Angle-dependent peeling behavior of compliant nanofilms on planar substrates

The peeling of compliant nanofilms from supporting substrates is essential in mechanical exfoliation techniques, biomimetic adhesives, and nanoelectromechanical systems. Prior to the steady state, the peeling force typically increases in the initial stage and then decreases nonlinearly in the transition stage. However, existing mechanics models rarely capture the effects of the film’s tensile stiffness and peeling angle on these two stages, particularly the initial peeling stiffness and peak peeling force. Though extending a recent model (Yuan et al., 2024) by accurately incorporating the film’s in-plane deformation and arbitrary peeling angle, this work establishes a comprehensive large-deformation model using the energy-variational method. The proposed model effectively predicts the entire peeling process across different peeling angles and is validated by molecular dynamics simulations.
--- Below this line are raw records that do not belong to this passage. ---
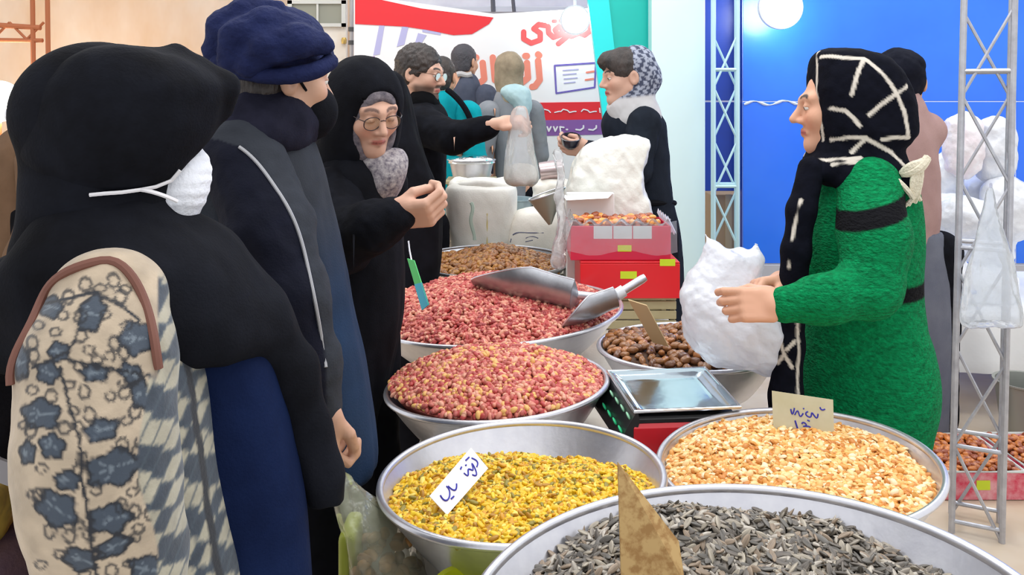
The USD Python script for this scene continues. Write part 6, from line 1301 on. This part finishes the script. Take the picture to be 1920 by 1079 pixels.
obj('plastic', folds(relax(surface(f, P(1780, 630, 2.68), P(1935, 340, 2.90), .0065), 2), .014, (22, 22, 3), 6), film('hanging_film', (.90, .95, 1.0), clear=.45, milky=.25), t); obj('hook', tube([P(1858, 345, 2.86), P(1858, 356, 2.81)], .004, 6), galv, t)
for i, (xa_, xb_, lab) in enumerate(((1.60, 1.90, 'open red crate of dates on the floor behind the truss foot'), (1.93, 2.30, 'open red crate of dates on the floor at the right edge'))):
    t = carton('date_crate', lab, xa_, xb_, 3.16, 3.52, .002, .105, mat('crate_rose_%d' % i, (.60, .03, .08), .4, noise=(20, (.72, .35, .38), .15)), th=.008)
    obj('white_lip', tube([(xa_, 3.16, .107), (xb_, 3.16, .107), (xb_, 3.52, .107), (xa_, 3.52, .107)], .006, 6, closed=True), label_w, t); obj('sticker', box((xa_ + .12, 3.1585, .04), (xa_ + .17, 3.1598, .075)), sticker, t)
    date_bed(xa_ + .01, xb_ - .01, 3.17, 3.51, .098, 'orange brown dates filling the crate %s' % ('behind the truss foot' if i == 0 else 'at the right edge'), 'dates in the crate %s' % ('behind the truss foot' if i == 0 else 'at the right edge'), 130, .027, 81 + i, .020, .0125, joined=True)
c = P(1764, 842, 3.57); t = thing('jar', 'small clear jar with a red cap on the floor beside the truss', 'jar', (c[0], 3.57, 0)); obj('jar_body', lathe([(0, 0), (.04, 0), (.042, .02), (.042, c[2] - .03), (.03, c[2] - .01), (0, c[2] - .01)], 24, (c[0], 3.57, .001)), film('jar_film', clear=.6), t); obj('cap', lathe([(0, c[2] - .008), (.036, c[2] - .008), (.036, c[2] + .03), (.03, c[2] + .034), (0, c[2] + .034)], 24, (c[0], 3.57, .001)), mat('cap_red', (.75, .01, .02), .35), t)
lathe_thing('steel_bucket', 'dull steel bucket on the floor at the right edge below the counter', 'bucket', np.array([2.26, 3.74, .001]), [(0, 0), (.10, 0), (.13, .24), (.138, .245), (.138, .252), (.126, .25), (.097, .004), (0, .004)], mat('bucket_grey', (.34, .35, .32), .4, metal=.5), 'bucket_body')
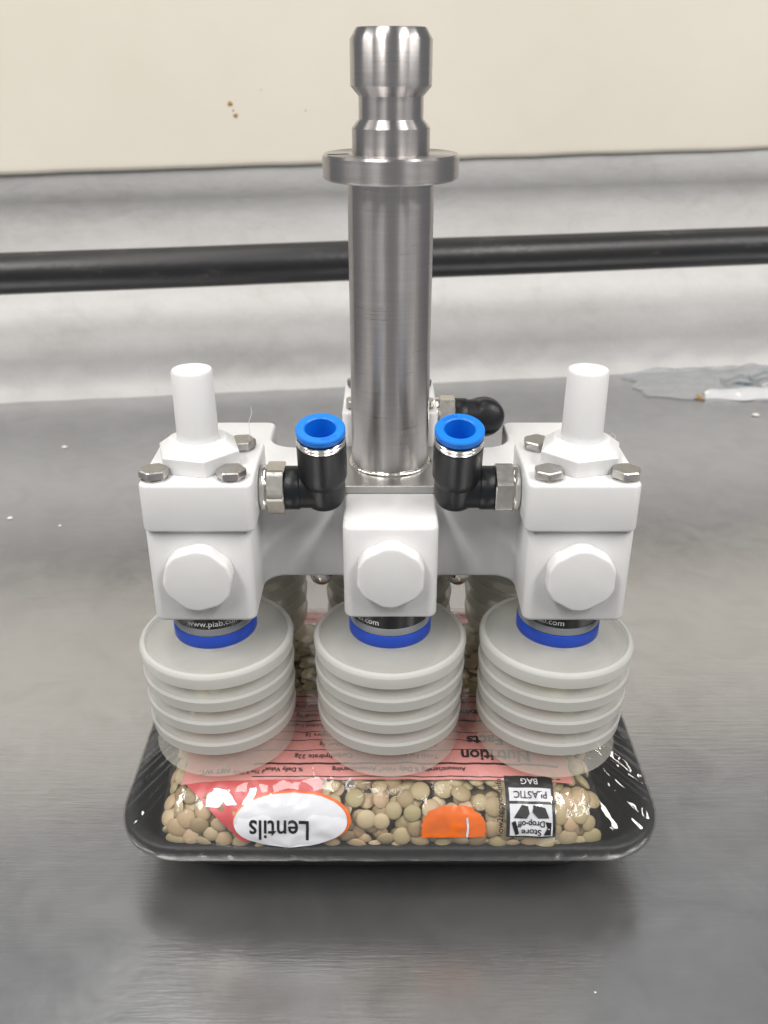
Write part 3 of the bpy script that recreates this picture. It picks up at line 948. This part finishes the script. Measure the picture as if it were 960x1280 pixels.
# ------------------------------------------------------------------ stretch wrap over bag and tray
def bag_z(x, y):
    e = bag_end(x); k = 0.85 + 0.15 * e; q = abs(y / (BA * k))
    return BZ + BH * e * max(0, 1 - q ** 4) ** 0.25 if q < 1 and e > 0 else 2.0
rim = []
NPH = 420
base = rrect(92.2, 64.6, 22, 0, 0.8, 16)
per = [0]
for a, b in zip(base, base[1:] + base[:1]): per.append(per[-1] + math.dist(a, b))
for i in range(NPH):
    d = per[-1] * i / NPH
    k = max(j for j in range(len(per) - 1) if per[j] <= d)
    a, b = base[k], base[(k + 1) % len(base)]; u = (d - per[k]) / max(1e-9, per[k + 1] - per[k])
    rim.append((a[0] + (b[0] - a[0]) * u, a[1] + (b[1] - a[1]) * u, d))
NR = 70
rho = [1 - (1 - k / NR) ** 1.0 for k in range(NR + 1)]
wv, wf = [], []
tail = [(1.006, 19.6), (1.010, 17.5), (1.007, 15.2), (0.99, 13.6), (0.95, 12.0)]
for i, (rx, ry, d) in enumerate(rim):
    pts = []
    for k in range(NR + 1):
        x, y = rx * rho[k], ry * rho[k]
        z = bag_z(x, y) + 1.35 if k < NR else 20.9
        pts.append((rho[k], z))
    hull = []
    for p in pts:
        while len(hull) >= 2 and (hull[-1][1] - hull[-2][1]) * (p[0] - hull[-2][0]) <= (p[1] - hull[-2][1]) * (hull[-1][0] - hull[-2][0]):
            hull.pop()
        hull.append(p)
    h = 0
    for k in range(NR + 1):
        while h < len(hull) - 2 and hull[h + 1][0] < rho[k]: h += 1
        a, b = hull[h], hull[h + 1]
        z = a[1] + (b[1] - a[1]) * (rho[k] - a[0]) / max(1e-9, b[0] - a[0])
        free = max(0, min(1, (z - pts[k][1]) / 3)) if k < NR else 0.35
        cornery = min(1.0, (abs(rx) / 93) ** 6 * 0.9 + 0.1) * (1.5 if ry < -30 else 1.0)
        w = free * cornery * (1.6 * (0.3 - abs(noise.noise(Vector((d * 0.16, rho[k] * 0.8, 0))))) + 0.9 * noise.noise(Vector((d * 0.3, rho[k] * 0.8, 0))) + 1.0 * noise.noise(Vector((d * 0.65, rho[k] * 1.5, 4))) + 0.6 * noise.noise(Vector((d * 1.5, rho[k] * 2, 4))))
        w += 0.3 * noise.noise(Vector((rx * rho[k] * 0.18, ry * rho[k] * 0.18, 7)))
        wv.append((rx * rho[k], ry * rho[k], z + w))
    for s_, z_ in tail:
        j_ = 1 + 0.002 * noise.noise(Vector((d * 0.5, z_, 0)))
        wv.append((rx * s_ * j_, ry * s_ * j_ - (0 if s_ > 1 else 0), z_ + 0.5 * noise.noise(Vector((d * 0.5, z_ * 0.3, 2)))))
row = NR + 1 + len(tail)
for i in range(NPH):
    i2 = (i + 1) % NPH
    for k in range(row - 1):
        wf.append((i * row + k, i2 * row + k, i2 * row + k + 1, i * row + k + 1))
M['wrap'] = film('stretch_wrap', 0.010, 1.05, 0.05, 120, 0.34, dist=0.6, ridged=True)
wrap = open_mesh('stretch_wrap', wv, wf, M['wrap'])
tag(wrap, 'clear stretch wrap pulled tight over the bag and black tray', 'wrap')

# ------------------------------------------------------------------ clear pouch lying by the wall, crumbs
Pch = tag(empty('plastic_pouch', (326, 503, TZ)), 'crumpled clear plastic pouch with small metal hardware by the wall', 'pouch')
M['pouch'] = film('pouch_film', 0.24, 1.0, 0.12, 60, 0.5, tint=(0.93, 0.96, 1.0))
def pouch_z(x, y):
    q = max(0, 1 - (abs(x) / 105) ** 3) * max(0, 1 - (abs(y) / 46) ** 3)
    return 1.0 + 14 * q * (0.55 + 0.5 * noise.noise(Vector((x * 0.03, y * 0.05, 3)))) + q * 3.5 * noise.noise(Vector((x * 0.09, y * 0.12, 1)))
def pouch_pt(i, j):
    x, y = -105 + 210 * i / 60, -46 + 92 * j / 36
    ex = 1 + 0.10 * noise.noise(Vector((0, y * 0.05, 2))); ey = 1 + 0.22 * noise.noise(Vector((x * 0.035, 0, 6))) - 0.25 * max(0, -x / 105) ** 2
    return (x * ex, y * ey + (6 if x < -60 else 0), pouch_z(x, y))
v = [pouch_pt(i, j) for i in range(61) for j in range(37)]
f = [(i * 37 + j, (i + 1) * 37 + j, (i + 1) * 37 + j + 1, i * 37 + j + 1) for i in range(60) for j in range(36)]
pf = open_mesh('film', v, f, M['pouch'], Pch)
Pch.rotation_euler = (0, 0, 0.10)
M['paper'] = plain('white_paper', (0.74, 0.72, 0.70), 0.6, 0.3, 120, 0.3, var=0.05)
v = [(-58 + 190 * i / 40, -36 + (5 * j - 6) * min(1, 0.25 + i / 7) + 5 * noise.noise(Vector((i * 0.22, 0, 0))), 0.6 + 4.5 * math.sin(j / 6 * PI) * (1 + 0.5 * noise.noise(Vector((i * 0.3, j * 0.2, 4))))) for i in range(41) for j in range(7)]
f = [(i * 7 + j, (i + 1) * 7 + j, (i + 1) * 7 + j + 1, i * 7 + j + 1) for i in range(40) for j in range(6)]
open_mesh('paper_insert', v, f, M['paper'], Pch)
M['dark_hw'] = plain('dark_hardware', (0.05, 0.085, 0.10), 0.3, 0.5, metallic=0.6)
for cx, cy, rx_, ry_ in ((-8, -10, 24, 10), (22, -2, 26, 12), (50, -8, 20, 10)):
    pth = [(cx + rx_ * math.cos(2 * PI * k / 30), cy + ry_ * math.sin(2 * PI * k / 30), 5.5 + 1.5 * math.sin(k)) for k in range(31)]
    v, f = tube_path(pth, 1.6, 10)
    mesh('wire_loop', v, f, M['dark_hw'], Pch)
for cx, cy in ((25, -14), (33, -6), (4, -18), (50, -2)):
    prism('small_nut', hexagon(4.5, cx, 4.4), 0, 4, M['chrome'], Pch, bevel=0.4, seg=1, loc=(cx, cy, 4.5), rot=(0.4, 0.3, cx))
sp_v, sp_f = lathe([(0, 0), (5.5, 0), (6, 1.4), (4, 2.6), (0, 3)], 20)
mesh('brown_corner', [(x * 0.8 - 61, y * 0.7 - 33, z) for x, y, z in sp_v], sp_f, M['stain'], Pch)

M['crumb'] = plain('white_crumb', (0.74, 0.72, 0.66), 0.6)
def crumb(px_x, px_y, r):
    vv, ff = lathe([(0, 0), (0.8, 0.05), (1.0, 0.35), (0.6, 0.7), (0, 0.8)], 9)
    vv = [(x * r * (1 + 0.5 * noise.noise(Vector((x, y, px_x)))), y * r * 0.8, z * r * 0.7) for x, y, z in vv]
    o = mesh('crumb', vv, ff, M['crumb'], None, loc=(px_x, px_y, TZ + 0.02))
    return o
for (x, y, r, lab) in ((-241, 352.5, 2.2, 'white crumb on the table left of the gripper near the wall'),
                       (-239, 234.3, 1.8, 'white crumb at the left edge of the table'),
                       (-204, 224, 1.0, 'tiny white crumb on the left of the table beside a larger one'),
                       (301, 421, 3.0, 'pale crumb on the table in front of the plastic pouch'),
                       (64, -95.3, 0.35, 'tiny white speck on the table in front of the tray')):
    tag(crumb(x, y, r), lab, 'crumb', 'crumbs on the table')

# fine white shavings clinging to the blocks
for pts, lab in (([(-44, -21, 147.4), (-43.4, -20.5, 150), (-43.8, -20, 153), (-42.6, -19.6, 156), (-42.9, -19.4, 158)], 'hair thin white plastic shaving standing behind the left block bolt'),
                 ([(66, -25, 150), (67.5, -25, 151.5), (68.6, -25, 150.6), (68.4, -25, 148.6), (67.2, -25, 147.6)], 'hair thin curled plastic shaving beside the right stem collar')):
    v, f = tube_path(pts, 0.09, 6)
    tag(mesh('plastic_shaving', v, f, M['white']), lab, 'shaving')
For relatively large peeling angle, the film’s tensile stiffness exhibits minor effect on the peeling behavior. The influences of the peeling angle on the peeling process, peeling stiffness, and peak peeling force are analyzed in detail. Through dimensional analysis, an explicit scaling relation for the peak peeling force is derived, accounting for system parameters such as peeling angle, film stiffness, structural parameters, and interfacial properties. This work provides a comprehensive model for the peeling behavior of nanofilm-substrate systems, offering new insights into the atomic-scale interface mechanics of two-dimensional materials.